I travelled a lot and wore a suit 5 days a week. For me it has always made sense to invest in quality that stands the test of time. But I was getting tired of paying for overpriced quality shoes. I learned that the price was highly driven by the business model ­– the brands I liked (and still do) sell via multiple middlemen such as importers and retailers, and naturally everyone needs their piece of the pie. But the end price becomes illogically high just because an ancient way of operating, and it ends up being the consumer who bears the consequence for this. I started asking around and found out a lot of people were also tired of this situation, so I decided to do something about it!


How did your time/education at SSE help guide you to where you are now or the career journey you have embarked on?

Most of all, at SSE you improve, train and develop your mentality.

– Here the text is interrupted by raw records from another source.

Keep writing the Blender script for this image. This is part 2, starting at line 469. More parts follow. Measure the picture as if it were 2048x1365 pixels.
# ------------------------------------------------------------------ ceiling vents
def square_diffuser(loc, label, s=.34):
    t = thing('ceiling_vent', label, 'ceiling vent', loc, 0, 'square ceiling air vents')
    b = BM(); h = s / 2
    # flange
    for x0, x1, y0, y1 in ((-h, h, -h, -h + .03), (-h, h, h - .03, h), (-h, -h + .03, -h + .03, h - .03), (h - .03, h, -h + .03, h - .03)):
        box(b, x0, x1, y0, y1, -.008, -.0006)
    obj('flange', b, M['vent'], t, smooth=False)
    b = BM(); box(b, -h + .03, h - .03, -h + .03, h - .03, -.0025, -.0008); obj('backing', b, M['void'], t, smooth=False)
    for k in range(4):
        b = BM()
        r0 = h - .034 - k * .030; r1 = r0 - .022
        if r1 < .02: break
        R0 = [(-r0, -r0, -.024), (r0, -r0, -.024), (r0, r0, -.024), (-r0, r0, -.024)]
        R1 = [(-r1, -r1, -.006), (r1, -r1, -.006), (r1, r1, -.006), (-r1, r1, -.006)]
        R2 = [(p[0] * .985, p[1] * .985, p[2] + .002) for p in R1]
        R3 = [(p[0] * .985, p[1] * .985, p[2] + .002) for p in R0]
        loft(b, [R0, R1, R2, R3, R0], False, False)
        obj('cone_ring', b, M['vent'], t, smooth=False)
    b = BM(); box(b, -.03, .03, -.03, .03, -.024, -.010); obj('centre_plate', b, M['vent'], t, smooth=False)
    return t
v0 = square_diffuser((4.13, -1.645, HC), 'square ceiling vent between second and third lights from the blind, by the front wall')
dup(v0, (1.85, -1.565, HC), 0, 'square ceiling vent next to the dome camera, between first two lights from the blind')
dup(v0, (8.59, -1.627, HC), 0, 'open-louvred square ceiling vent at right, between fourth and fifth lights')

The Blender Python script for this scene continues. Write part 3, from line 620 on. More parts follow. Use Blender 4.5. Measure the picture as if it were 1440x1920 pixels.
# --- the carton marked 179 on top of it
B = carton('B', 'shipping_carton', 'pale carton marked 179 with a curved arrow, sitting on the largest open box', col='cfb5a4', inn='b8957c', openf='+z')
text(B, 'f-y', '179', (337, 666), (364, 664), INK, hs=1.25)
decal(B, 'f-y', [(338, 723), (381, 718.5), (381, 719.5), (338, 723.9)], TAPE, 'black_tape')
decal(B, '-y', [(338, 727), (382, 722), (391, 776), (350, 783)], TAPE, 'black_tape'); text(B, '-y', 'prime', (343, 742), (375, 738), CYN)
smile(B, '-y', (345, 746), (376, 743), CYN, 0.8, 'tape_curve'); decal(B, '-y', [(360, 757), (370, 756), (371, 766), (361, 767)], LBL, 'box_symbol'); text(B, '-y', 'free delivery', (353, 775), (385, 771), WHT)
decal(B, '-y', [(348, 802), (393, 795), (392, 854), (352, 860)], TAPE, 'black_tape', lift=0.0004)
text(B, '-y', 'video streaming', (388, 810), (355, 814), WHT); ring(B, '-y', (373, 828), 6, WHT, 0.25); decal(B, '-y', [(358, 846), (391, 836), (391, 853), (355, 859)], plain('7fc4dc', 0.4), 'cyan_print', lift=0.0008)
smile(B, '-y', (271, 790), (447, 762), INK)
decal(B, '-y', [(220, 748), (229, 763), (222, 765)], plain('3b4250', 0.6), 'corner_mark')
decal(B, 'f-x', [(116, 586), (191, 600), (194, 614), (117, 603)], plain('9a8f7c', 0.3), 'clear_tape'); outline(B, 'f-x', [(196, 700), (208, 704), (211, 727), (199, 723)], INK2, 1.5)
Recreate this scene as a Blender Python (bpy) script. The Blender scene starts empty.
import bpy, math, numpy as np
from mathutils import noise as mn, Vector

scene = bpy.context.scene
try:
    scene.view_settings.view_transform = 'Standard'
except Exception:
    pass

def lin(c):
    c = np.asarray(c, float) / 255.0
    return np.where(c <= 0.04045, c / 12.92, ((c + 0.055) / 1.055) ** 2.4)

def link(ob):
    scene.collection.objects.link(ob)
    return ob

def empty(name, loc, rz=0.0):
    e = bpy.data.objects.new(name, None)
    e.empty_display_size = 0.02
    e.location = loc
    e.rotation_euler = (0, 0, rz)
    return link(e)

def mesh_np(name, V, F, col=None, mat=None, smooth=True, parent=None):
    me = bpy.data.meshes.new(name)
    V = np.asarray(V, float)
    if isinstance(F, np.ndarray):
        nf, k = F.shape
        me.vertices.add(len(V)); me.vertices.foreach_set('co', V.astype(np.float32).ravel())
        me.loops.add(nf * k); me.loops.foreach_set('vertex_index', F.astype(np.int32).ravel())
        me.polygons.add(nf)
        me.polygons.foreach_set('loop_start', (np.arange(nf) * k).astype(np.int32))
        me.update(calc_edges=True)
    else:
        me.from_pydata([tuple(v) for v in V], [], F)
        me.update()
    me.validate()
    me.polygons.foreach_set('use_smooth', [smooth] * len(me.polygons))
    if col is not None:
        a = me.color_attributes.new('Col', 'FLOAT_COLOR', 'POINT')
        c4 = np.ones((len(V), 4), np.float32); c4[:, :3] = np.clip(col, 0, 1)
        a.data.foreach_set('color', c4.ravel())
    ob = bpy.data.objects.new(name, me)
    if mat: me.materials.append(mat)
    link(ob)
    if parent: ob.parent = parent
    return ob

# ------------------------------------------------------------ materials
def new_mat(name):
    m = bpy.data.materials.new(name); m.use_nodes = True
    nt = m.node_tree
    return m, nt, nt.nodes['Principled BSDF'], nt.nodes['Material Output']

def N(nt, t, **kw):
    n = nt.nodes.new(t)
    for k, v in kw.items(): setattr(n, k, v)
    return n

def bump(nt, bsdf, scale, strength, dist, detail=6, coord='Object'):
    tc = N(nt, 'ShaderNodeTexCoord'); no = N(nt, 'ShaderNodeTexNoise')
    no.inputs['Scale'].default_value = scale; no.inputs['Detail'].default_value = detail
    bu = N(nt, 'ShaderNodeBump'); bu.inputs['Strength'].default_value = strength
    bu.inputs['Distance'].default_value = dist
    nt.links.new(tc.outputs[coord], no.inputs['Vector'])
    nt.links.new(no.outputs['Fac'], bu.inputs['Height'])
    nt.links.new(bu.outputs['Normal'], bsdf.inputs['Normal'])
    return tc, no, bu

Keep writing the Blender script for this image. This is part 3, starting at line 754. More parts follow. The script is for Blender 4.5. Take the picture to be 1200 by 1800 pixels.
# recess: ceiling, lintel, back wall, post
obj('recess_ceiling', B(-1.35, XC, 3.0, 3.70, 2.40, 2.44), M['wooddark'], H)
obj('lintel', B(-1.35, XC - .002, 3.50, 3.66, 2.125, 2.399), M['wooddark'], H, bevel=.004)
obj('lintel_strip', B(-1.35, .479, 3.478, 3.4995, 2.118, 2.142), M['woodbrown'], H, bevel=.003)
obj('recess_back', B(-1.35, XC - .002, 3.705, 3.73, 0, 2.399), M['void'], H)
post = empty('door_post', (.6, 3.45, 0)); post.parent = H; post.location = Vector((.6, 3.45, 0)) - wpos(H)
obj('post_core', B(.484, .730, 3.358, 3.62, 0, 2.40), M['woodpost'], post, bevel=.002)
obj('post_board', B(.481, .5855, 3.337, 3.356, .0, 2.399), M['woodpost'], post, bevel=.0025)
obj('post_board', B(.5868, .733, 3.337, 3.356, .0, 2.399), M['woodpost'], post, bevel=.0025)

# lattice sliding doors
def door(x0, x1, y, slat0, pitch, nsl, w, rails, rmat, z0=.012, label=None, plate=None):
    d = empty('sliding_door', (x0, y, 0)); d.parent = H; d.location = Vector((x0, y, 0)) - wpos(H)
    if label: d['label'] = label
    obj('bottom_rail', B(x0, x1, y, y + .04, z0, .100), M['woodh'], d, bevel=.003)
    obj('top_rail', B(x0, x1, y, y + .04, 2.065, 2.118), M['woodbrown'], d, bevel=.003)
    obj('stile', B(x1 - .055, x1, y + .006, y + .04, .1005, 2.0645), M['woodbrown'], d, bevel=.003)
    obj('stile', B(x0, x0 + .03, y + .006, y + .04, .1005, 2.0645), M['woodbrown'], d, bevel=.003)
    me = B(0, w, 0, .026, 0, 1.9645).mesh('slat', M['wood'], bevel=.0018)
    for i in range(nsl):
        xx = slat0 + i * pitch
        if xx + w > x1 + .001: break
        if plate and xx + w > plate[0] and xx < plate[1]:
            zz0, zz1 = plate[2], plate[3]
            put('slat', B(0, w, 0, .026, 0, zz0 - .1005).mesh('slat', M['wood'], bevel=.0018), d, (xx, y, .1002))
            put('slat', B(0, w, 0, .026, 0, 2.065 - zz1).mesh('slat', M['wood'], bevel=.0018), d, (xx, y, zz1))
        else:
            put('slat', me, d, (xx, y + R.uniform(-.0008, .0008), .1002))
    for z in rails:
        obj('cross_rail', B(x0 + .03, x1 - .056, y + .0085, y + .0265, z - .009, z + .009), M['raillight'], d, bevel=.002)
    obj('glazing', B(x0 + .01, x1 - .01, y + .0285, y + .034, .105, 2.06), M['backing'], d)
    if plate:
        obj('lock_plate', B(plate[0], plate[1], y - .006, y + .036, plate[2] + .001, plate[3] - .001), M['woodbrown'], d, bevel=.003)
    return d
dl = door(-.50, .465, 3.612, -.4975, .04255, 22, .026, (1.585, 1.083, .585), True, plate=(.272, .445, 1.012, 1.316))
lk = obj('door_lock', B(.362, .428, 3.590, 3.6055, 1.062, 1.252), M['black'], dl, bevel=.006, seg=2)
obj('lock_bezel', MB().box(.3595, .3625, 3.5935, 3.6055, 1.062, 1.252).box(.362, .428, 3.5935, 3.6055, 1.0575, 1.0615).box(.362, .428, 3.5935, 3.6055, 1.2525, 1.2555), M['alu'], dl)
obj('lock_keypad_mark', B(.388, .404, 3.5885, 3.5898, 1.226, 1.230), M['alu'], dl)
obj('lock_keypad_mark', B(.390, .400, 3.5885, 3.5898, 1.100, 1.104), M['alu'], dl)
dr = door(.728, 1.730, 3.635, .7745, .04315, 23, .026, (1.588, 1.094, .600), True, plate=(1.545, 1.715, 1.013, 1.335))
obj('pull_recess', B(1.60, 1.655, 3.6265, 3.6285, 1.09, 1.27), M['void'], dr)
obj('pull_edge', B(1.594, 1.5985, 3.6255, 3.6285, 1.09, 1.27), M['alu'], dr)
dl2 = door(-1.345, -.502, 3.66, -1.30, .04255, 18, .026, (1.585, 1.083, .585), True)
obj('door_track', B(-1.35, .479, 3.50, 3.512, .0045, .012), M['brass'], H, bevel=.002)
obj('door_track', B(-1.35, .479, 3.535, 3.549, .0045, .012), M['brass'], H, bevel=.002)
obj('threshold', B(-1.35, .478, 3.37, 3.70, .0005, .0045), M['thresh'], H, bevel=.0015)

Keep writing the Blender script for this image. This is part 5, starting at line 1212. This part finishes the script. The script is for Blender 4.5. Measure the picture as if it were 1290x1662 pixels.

Companies and successful careers don’t just happen, they require a lot of work. The mentality that is shaped during your studies at SSE sticks with you throughout your whole life. I remember clearly when friends from other universities had intense periods, we always had twice as much to do at SSE. It sucked then, but I’m grateful for it now. And I think that’s one of the key success factors for people graduating SSE – the strong mentality you build is the rocket fuel for your success.

So I wouldn’t say that SSE particularly guided me in any direction. It was more how SSE helped shape my thinking and mentality. And I think that’s the key value SSE gives you. If you then decide to create the best food truck in the world, deliver the most sophisticated excels or launch your own company it really doesn’t matter – the common denominator will be what mindset you bring to it.


What have you learned over the past few years that you think is the secret to your/your company’s success?

  1. Execution is everything. Really, it’s everything. An idea is completely worthless if you don’t execute. We all know this, but it is the sincere truth. I’ve valued this highly from a young age, but the importance and the value of execution gets magnified when you start working with others.
  2. You should follow through on your vision if you’ve thought it through carefully, because others don’t understand all the things you’ve already processed, thought about and designed solutions to. If you believe in something and you have your vision clearly outlined, you just have to execute and don’t expect others to understand.


What advice would you give to students considering applying to SSE?

Apply! And enjoy being around some of the smartest people.

And try your ideas while studying at SSE. You are surrounded by some of the smartest people and the alternative cost of trying is so low. If I were to do it all over again, I would definitely try to start a company during my time at SSE.